◆ **Short task**
Would you quote the material below in full and unchanged?

** start Material **

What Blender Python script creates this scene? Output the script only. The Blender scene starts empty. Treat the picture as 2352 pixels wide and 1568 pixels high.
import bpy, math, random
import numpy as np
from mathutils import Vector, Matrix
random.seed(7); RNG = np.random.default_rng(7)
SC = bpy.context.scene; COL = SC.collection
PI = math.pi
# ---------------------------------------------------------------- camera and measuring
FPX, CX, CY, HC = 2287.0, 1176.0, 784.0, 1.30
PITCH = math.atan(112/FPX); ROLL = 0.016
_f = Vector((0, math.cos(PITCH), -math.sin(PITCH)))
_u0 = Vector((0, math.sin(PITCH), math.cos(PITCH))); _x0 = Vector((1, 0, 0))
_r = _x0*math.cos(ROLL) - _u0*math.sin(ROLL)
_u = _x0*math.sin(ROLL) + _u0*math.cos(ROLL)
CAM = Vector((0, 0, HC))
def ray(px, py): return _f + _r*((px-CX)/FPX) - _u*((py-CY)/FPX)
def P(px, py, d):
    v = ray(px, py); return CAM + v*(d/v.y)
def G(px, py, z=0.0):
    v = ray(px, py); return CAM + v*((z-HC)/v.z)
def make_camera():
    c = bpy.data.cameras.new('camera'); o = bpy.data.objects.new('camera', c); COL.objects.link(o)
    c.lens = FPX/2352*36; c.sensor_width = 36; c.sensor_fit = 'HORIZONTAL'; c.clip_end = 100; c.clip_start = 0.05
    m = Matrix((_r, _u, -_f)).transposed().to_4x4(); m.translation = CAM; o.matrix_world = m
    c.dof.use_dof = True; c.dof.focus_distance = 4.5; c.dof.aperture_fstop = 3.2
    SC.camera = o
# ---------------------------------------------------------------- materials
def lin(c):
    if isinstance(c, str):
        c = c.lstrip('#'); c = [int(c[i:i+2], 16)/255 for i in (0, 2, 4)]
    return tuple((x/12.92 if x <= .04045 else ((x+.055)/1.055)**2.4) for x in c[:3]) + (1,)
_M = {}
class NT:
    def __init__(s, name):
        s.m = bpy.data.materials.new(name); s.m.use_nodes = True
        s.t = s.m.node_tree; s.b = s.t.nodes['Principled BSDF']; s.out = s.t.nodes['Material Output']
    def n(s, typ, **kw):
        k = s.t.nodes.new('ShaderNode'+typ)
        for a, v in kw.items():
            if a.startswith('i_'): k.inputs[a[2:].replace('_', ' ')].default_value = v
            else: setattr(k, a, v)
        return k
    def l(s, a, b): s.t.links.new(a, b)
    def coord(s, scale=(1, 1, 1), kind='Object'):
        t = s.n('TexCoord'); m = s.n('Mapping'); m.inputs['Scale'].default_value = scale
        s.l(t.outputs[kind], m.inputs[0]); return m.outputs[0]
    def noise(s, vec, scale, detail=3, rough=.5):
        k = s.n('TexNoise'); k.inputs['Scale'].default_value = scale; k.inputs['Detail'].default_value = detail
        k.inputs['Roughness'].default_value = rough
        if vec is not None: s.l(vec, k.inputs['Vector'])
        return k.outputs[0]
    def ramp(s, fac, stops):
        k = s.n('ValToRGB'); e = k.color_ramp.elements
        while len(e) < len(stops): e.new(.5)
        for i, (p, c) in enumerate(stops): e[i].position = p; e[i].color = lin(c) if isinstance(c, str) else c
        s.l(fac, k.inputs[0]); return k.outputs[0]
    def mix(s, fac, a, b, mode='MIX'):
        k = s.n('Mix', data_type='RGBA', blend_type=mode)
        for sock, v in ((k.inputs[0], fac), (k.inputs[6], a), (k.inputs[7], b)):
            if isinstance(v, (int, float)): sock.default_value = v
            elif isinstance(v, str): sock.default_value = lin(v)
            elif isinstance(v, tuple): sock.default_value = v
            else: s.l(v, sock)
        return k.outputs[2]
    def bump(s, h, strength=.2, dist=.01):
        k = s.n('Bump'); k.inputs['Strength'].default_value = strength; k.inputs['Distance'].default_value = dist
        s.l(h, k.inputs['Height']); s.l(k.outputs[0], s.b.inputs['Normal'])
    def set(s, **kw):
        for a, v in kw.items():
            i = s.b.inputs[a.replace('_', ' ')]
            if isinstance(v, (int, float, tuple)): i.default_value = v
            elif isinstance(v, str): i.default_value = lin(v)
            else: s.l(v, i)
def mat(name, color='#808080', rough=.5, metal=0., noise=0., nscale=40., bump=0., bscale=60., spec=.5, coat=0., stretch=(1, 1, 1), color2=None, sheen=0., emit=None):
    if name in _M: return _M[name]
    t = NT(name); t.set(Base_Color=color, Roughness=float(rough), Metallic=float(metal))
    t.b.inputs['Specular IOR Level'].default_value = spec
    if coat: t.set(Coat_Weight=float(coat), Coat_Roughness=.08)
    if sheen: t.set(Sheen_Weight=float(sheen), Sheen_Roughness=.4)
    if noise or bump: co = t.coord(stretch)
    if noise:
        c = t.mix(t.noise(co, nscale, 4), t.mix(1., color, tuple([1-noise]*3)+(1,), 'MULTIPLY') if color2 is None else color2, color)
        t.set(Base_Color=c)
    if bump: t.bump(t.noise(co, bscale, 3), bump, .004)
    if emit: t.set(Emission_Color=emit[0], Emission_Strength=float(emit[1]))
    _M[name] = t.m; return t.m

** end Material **

◆ **Task result**
What Blender Python script creates this scene? Output the script only. The Blender scene starts empty. Treat the picture as 2352 pixels wide and 1568 pixels high.
import bpy, math, random
import numpy as np
from mathutils import Vector, Matrix
random.seed(7); RNG = np.random.default_rng(7)
SC = bpy.context.scene; COL = SC.collection
PI = math.pi
# ---------------------------------------------------------------- camera and measuring
FPX, CX, CY, HC = 2287.0, 1176.0, 784.0, 1.30
PITCH = math.atan(112/FPX); ROLL = 0.016
_f = Vector((0, math.cos(PITCH), -math.sin(PITCH)))
_u0 = Vector((0, math.sin(PITCH), math.cos(PITCH))); _x0 = Vector((1, 0, 0))
_r = _x0*math.cos(ROLL) - _u0*math.sin(ROLL)
_u = _x0*math.sin(ROLL) + _u0*math.cos(ROLL)
CAM = Vector((0, 0, HC))
def ray(px, py): return _f + _r*((px-CX)/FPX) - _u*((py-CY)/FPX)
def P(px, py, d):
    v = ray(px, py); return CAM + v*(d/v.y)
def G(px, py, z=0.0):
    v = ray(px, py); return CAM + v*((z-HC)/v.z)
def make_camera():
    c = bpy.data.cameras.new('camera'); o = bpy.data.objects.new('camera', c); COL.objects.link(o)
    c.lens = FPX/2352*36; c.sensor_width = 36; c.sensor_fit = 'HORIZONTAL'; c.clip_end = 100; c.clip_start = 0.05
    m = Matrix((_r, _u, -_f)).transposed().to_4x4(); m.translation = CAM; o.matrix_world = m
    c.dof.use_dof = True; c.dof.focus_distance = 4.5; c.dof.aperture_fstop = 3.2
    SC.camera = o
# ---------------------------------------------------------------- materials
def lin(c):
    if isinstance(c, str):
        c = c.lstrip('#'); c = [int(c[i:i+2], 16)/255 for i in (0, 2, 4)]
    return tuple((x/12.92 if x <= .04045 else ((x+.055)/1.055)**2.4) for x in c[:3]) + (1,)
_M = {}
class NT:
    def __init__(s, name):
        s.m = bpy.data.materials.new(name); s.m.use_nodes = True
        s.t = s.m.node_tree; s.b = s.t.nodes['Principled BSDF']; s.out = s.t.nodes['Material Output']
    def n(s, typ, **kw):
        k = s.t.nodes.new('ShaderNode'+typ)
        for a, v in kw.items():
            if a.startswith('i_'): k.inputs[a[2:].replace('_', ' ')].default_value = v
            else: setattr(k, a, v)
        return k
    def l(s, a, b): s.t.links.new(a, b)
    def coord(s, scale=(1, 1, 1), kind='Object'):
        t = s.n('TexCoord'); m = s.n('Mapping'); m.inputs['Scale'].default_value = scale
        s.l(t.outputs[kind], m.inputs[0]); return m.outputs[0]
    def noise(s, vec, scale, detail=3, rough=.5):
        k = s.n('TexNoise'); k.inputs['Scale'].default_value = scale; k.inputs['Detail'].default_value = detail
        k.inputs['Roughness'].default_value = rough
        if vec is not None: s.l(vec, k.inputs['Vector'])
        return k.outputs[0]
    def ramp(s, fac, stops):
        k = s.n('ValToRGB'); e = k.color_ramp.elements
        while len(e) < len(stops): e.new(.5)
        for i, (p, c) in enumerate(stops): e[i].position = p; e[i].color = lin(c) if isinstance(c, str) else c
        s.l(fac, k.inputs[0]); return k.outputs[0]
    def mix(s, fac, a, b, mode='MIX'):
        k = s.n('Mix', data_type='RGBA', blend_type=mode)
        for sock, v in ((k.inputs[0], fac), (k.inputs[6], a), (k.inputs[7], b)):
            if isinstance(v, (int, float)): sock.default_value = v
            elif isinstance(v, str): sock.default_value = lin(v)
            elif isinstance(v, tuple): sock.default_value = v
            else: s.l(v, sock)
        return k.outputs[2]
    def bump(s, h, strength=.2, dist=.01):
        k = s.n('Bump'); k.inputs['Strength'].default_value = strength; k.inputs['Distance'].default_value = dist
        s.l(h, k.inputs['Height']); s.l(k.outputs[0], s.b.inputs['Normal'])
    def set(s, **kw):
        for a, v in kw.items():
            i = s.b.inputs[a.replace('_', ' ')]
            if isinstance(v, (int, float, tuple)): i.default_value = v
            elif isinstance(v, str): i.default_value = lin(v)
            else: s.l(v, i)
def mat(name, color='#808080', rough=.5, metal=0., noise=0., nscale=40., bump=0., bscale=60., spec=.5, coat=0., stretch=(1, 1, 1), color2=None, sheen=0., emit=None):
    if name in _M: return _M[name]
    t = NT(name); t.set(Base_Color=color, Roughness=float(rough), Metallic=float(metal))
    t.b.inputs['Specular IOR Level'].default_value = spec
    if coat: t.set(Coat_Weight=float(coat), Coat_Roughness=.08)
    if sheen: t.set(Sheen_Weight=float(sheen), Sheen_Roughness=.4)
    if noise or bump: co = t.coord(stretch)
    if noise:
        c = t.mix(t.noise(co, nscale, 4), t.mix(1., color, tuple([1-noise]*3)+(1,), 'MULTIPLY') if color2 is None else color2, color)
        t.set(Base_Color=c)
    if bump: t.bump(t.noise(co, bscale, 3), bump, .004)
    if emit: t.set(Emission_Color=emit[0], Emission_Strength=float(emit[1]))
    _M[name] = t.m; return t.m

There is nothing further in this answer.